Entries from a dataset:
========
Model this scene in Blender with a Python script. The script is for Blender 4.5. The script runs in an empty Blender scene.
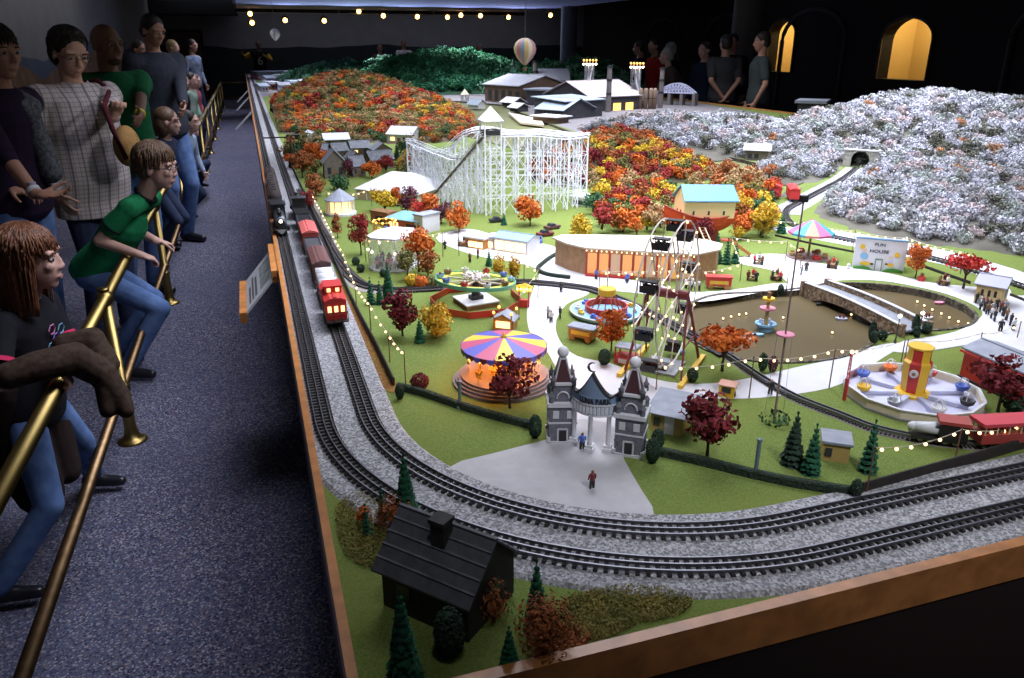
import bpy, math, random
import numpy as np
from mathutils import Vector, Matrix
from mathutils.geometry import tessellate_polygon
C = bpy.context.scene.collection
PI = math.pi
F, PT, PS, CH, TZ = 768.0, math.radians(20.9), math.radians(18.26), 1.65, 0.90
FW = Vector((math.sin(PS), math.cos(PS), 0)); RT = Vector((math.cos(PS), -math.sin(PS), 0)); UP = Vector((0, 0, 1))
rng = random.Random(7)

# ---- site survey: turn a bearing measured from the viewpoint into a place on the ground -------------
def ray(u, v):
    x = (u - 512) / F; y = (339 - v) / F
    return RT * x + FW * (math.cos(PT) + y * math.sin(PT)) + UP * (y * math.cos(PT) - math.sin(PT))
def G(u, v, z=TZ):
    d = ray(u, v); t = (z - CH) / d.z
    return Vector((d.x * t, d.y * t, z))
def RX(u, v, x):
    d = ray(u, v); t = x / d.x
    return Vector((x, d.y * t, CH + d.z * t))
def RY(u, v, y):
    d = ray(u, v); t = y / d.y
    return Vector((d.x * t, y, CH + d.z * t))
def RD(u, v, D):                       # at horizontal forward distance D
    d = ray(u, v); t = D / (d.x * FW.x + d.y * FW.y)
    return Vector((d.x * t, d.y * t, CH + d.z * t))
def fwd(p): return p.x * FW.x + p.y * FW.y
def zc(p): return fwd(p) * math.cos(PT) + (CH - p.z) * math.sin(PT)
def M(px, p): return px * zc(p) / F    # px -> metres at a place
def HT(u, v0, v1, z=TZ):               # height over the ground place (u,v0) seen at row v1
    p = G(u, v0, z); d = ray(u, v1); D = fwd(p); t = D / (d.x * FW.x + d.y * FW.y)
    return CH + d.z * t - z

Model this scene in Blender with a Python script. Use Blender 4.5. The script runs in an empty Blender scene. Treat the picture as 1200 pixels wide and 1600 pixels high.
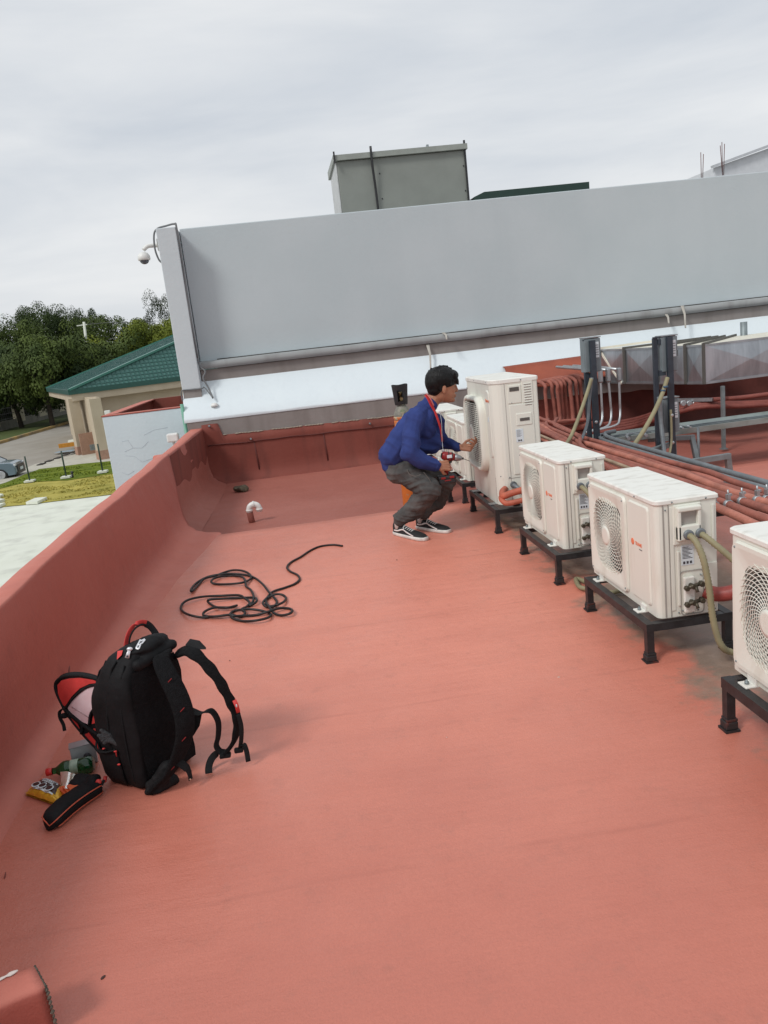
========
Problem requirements
Reproduce each record above by retyping it exactly; omit all images.

Finished task
Model this scene in Blender with a Python script. The script is for Blender 4.5. The script runs in an empty Blender scene.
import bpy, math, random
import numpy as np
from mathutils import Vector, Matrix
from mathutils.geometry import tessellate_polygon
C = bpy.context.scene.collection
PI = math.pi
F, PT, PS, CH, TZ = 768.0, math.radians(20.9), math.radians(18.26), 1.65, 0.90
FW = Vector((math.sin(PS), math.cos(PS), 0)); RT = Vector((math.cos(PS), -math.sin(PS), 0)); UP = Vector((0, 0, 1))
rng = random.Random(7)

# ---- site survey: turn a bearing measured from the viewpoint into a place on the ground -------------
def ray(u, v):
    x = (u - 512) / F; y = (339 - v) / F
    return RT * x + FW * (math.cos(PT) + y * math.sin(PT)) + UP * (y * math.cos(PT) - math.sin(PT))
def G(u, v, z=TZ):
    d = ray(u, v); t = (z - CH) / d.z
    return Vector((d.x * t, d.y * t, z))
def RX(u, v, x):
    d = ray(u, v); t = x / d.x
    return Vector((x, d.y * t, CH + d.z * t))
def RY(u, v, y):
    d = ray(u, v); t = y / d.y
    return Vector((d.x * t, y, CH + d.z * t))
def RD(u, v, D):                       # at horizontal forward distance D
    d = ray(u, v); t = D / (d.x * FW.x + d.y * FW.y)
    return Vector((d.x * t, d.y * t, CH + d.z * t))
def fwd(p): return p.x * FW.x + p.y * FW.y
def zc(p): return fwd(p) * math.cos(PT) + (CH - p.z) * math.sin(PT)
def M(px, p): return px * zc(p) / F    # px -> metres at a place
def HT(u, v0, v1, z=TZ):               # height over the ground place (u,v0) seen at row v1
    p = G(u, v0, z); d = ray(u, v1); D = fwd(p); t = D / (d.x * FW.x + d.y * FW.y)
    return CH + d.z * t - z

Model this scene in Blender with a Python script. Use Blender 4.5. The script runs in an empty Blender scene. Treat the picture as 1200 pixels wide and 1600 pixels high.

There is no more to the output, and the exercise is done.